Duncan Promotes Charter School Debate

"There should be a high bar for charter approval and, in exchange for real and meaningful autonomy, there must be absolute accountability," he said, highlighting states such as Arizona, Florida, Minnesota, New Mexico, Ohio and Texas, where he said accountability is "minimal" and "unacceptable."

In 2008, 1.3 million students were enrolled in the 4,303 public charter schools operating in 40 states and Washington, D.C. -- roughly 3 percent of the amount in the nation's public schools.

The head of the nation's largest teachers union was pleased to hear Duncan's firm warnings to charters.

"They are no longer equating charters with innovation, and that was a big point for us," National Education Association president Dennis Van Roekel told ABC News Thursday. "There are a lot of charters that aren't innovative. There are a lot of public schools, non charters, that are innovative."

As the Obama administration calls for more charter schools, unions also may push for a larger role in the movement. Charter schools typically operate free from the rules inherent in union contracts and have been criticized by teachers in the past for draining resources from traditional public schools.

Last week in New York, the United Federation of Teachers and the American Federation of Teachers formalized a labor deal with Green Dot, a charter school operator, for a New York charter school in the Bronx.

"This contract can serve as a blueprint for giving charter school educators a voice, for bringing innovations to the classroom and for looking at new ways to improve labor-management relations in our schools," said AFT president Randi Weingarten.

Although the contract does not guarantee tenure to teachers, it promises that no teacher will be fired without "just cause," and it calls for a 14 percent increase in teachers' salaries above the city contract levels.

"Across the country, we are hearing from more and more educators who want the fairness and professionalism that comes with union membership and a collective bargaining agreement," said Weingarten, formerly president of the UFT.

Andrew Rotherham, co-founder and publisher of the Education Sector, a Washington, D.C., think tank, lauded those involved in the deal for making the tough decisions necessary to compromise.

"I think it's an important touchstone," he said.

But Rotherham warned that the union agreement reached with Green Dot may not apply across the board.

"I would be careful in overgeneralizing from it," he said. "Some of these other [high-performing] schools, they just aren't going to take the risk."
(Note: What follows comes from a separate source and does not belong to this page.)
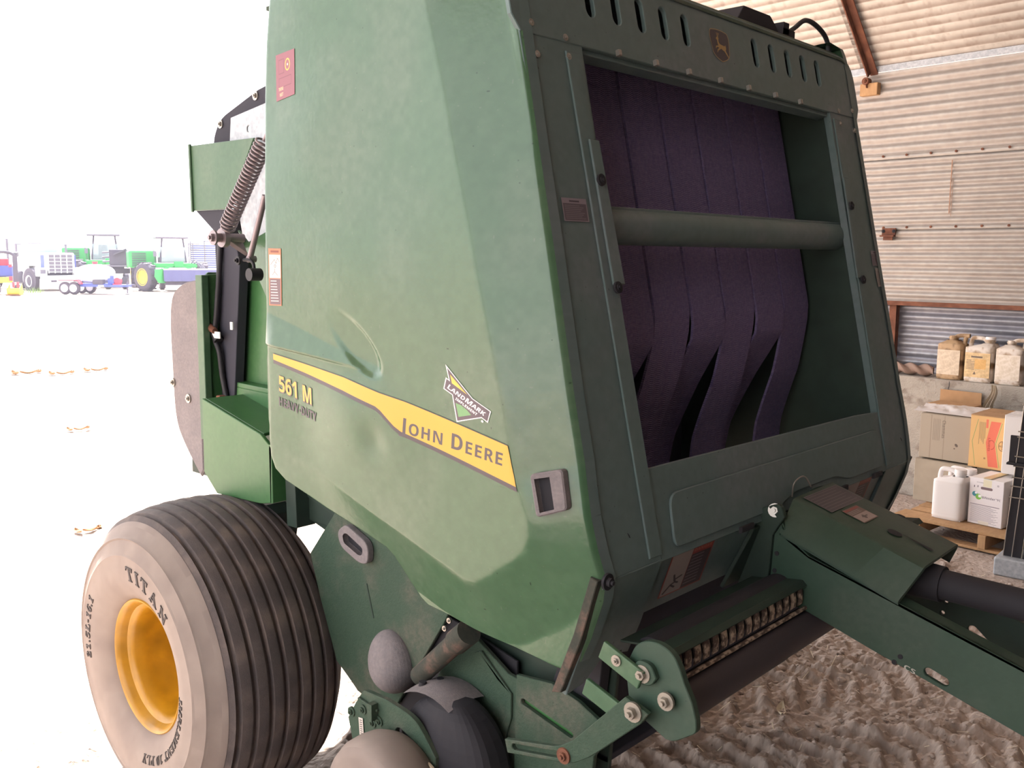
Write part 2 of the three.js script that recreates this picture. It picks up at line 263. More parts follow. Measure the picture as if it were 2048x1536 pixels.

Duncan has underlined the involvement of unions in charters.

"Charters are not inherently anti-union," he said last week. "Albert Shanker, the legendary head of the American Federation of Teachers, was an early advocate. Many charters today are unionized. What distinguishes great charters is not the absence of a labor agreement but the presence of an education strategy built around common sense ideas: more time on task, aligned curricula, high parent involvement, great teacher support, and strong leadership."

But this may not be entirely true, Bracey noted, saying that while Shanker was an early advocate of charter schools and helped launch the movement in the late 1980s, he later jumped ship. By 1994, Shanker described charters as "a recipe for chaos."

Van Roekel predicted more union involvement in charters.

"All charters are public schools, and, depending on the state law, in some of them they are unionized," he said. "In some states they aren't allowed to. As that works through, I think you'll see more of it, not less of it."